▸ What is being asked:
Take the lines from the beginning of the data below through the line holding "Z = V((0, 0, 1))" and return exactly those.

▸ Given data:
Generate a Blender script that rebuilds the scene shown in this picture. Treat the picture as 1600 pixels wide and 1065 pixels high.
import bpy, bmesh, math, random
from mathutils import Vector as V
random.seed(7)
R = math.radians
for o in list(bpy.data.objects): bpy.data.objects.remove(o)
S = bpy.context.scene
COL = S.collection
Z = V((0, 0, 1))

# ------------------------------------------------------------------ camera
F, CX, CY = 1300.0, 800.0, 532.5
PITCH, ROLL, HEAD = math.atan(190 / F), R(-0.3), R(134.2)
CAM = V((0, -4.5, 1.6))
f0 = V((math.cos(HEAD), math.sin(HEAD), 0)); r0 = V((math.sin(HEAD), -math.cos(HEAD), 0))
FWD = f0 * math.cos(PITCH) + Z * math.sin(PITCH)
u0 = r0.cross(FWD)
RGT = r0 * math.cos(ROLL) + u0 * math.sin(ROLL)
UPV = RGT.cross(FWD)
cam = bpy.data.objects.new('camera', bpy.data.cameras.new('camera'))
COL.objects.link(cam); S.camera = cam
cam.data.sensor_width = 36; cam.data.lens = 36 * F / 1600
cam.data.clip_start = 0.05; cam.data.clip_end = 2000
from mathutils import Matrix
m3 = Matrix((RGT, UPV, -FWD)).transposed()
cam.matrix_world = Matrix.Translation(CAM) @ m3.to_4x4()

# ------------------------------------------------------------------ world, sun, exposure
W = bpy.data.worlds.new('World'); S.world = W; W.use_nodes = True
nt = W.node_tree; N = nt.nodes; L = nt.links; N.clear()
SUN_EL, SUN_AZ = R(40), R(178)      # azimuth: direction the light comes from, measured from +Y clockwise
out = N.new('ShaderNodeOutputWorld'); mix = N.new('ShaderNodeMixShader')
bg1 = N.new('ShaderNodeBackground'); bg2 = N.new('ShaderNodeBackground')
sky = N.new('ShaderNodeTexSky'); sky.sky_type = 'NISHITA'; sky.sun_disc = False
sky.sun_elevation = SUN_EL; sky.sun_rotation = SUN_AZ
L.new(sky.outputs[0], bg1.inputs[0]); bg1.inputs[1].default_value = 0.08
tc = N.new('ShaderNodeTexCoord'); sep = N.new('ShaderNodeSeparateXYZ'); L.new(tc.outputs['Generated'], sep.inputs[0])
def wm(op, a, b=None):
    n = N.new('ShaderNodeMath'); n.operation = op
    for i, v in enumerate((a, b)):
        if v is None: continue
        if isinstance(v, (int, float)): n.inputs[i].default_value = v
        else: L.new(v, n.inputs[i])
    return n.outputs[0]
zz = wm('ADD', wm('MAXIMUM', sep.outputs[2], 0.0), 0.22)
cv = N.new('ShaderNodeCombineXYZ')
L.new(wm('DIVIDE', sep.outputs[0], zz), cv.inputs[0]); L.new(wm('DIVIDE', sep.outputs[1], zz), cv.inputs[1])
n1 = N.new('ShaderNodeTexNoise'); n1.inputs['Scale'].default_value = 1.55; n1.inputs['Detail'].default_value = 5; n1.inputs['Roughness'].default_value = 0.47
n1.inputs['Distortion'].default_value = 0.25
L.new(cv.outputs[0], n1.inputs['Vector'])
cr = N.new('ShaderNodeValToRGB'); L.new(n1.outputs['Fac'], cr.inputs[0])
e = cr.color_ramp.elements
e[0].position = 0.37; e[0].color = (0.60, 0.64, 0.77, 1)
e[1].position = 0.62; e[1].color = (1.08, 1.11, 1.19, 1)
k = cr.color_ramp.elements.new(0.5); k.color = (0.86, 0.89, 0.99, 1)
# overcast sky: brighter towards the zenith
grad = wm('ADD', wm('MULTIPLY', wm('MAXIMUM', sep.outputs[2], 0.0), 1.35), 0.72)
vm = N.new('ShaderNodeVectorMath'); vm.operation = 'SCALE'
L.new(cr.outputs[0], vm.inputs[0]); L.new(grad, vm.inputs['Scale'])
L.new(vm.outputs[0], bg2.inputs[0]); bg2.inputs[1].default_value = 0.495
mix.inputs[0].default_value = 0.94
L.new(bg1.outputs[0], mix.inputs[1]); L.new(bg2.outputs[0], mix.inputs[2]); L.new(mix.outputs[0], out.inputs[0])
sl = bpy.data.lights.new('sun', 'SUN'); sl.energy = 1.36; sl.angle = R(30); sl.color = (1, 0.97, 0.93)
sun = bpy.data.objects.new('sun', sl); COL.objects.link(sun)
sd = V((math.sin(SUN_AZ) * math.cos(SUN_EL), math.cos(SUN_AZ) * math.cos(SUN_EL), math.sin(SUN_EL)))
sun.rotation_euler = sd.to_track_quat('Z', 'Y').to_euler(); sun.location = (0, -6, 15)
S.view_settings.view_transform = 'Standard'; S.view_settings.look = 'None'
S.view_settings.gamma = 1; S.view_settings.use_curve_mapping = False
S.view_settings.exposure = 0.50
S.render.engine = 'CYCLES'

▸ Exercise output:
Generate a Blender script that rebuilds the scene shown in this picture. Treat the picture as 1600 pixels wide and 1065 pixels high.
import bpy, bmesh, math, random
from mathutils import Vector as V
random.seed(7)
R = math.radians
for o in list(bpy.data.objects): bpy.data.objects.remove(o)
S = bpy.context.scene
COL = S.collection
Z = V((0, 0, 1))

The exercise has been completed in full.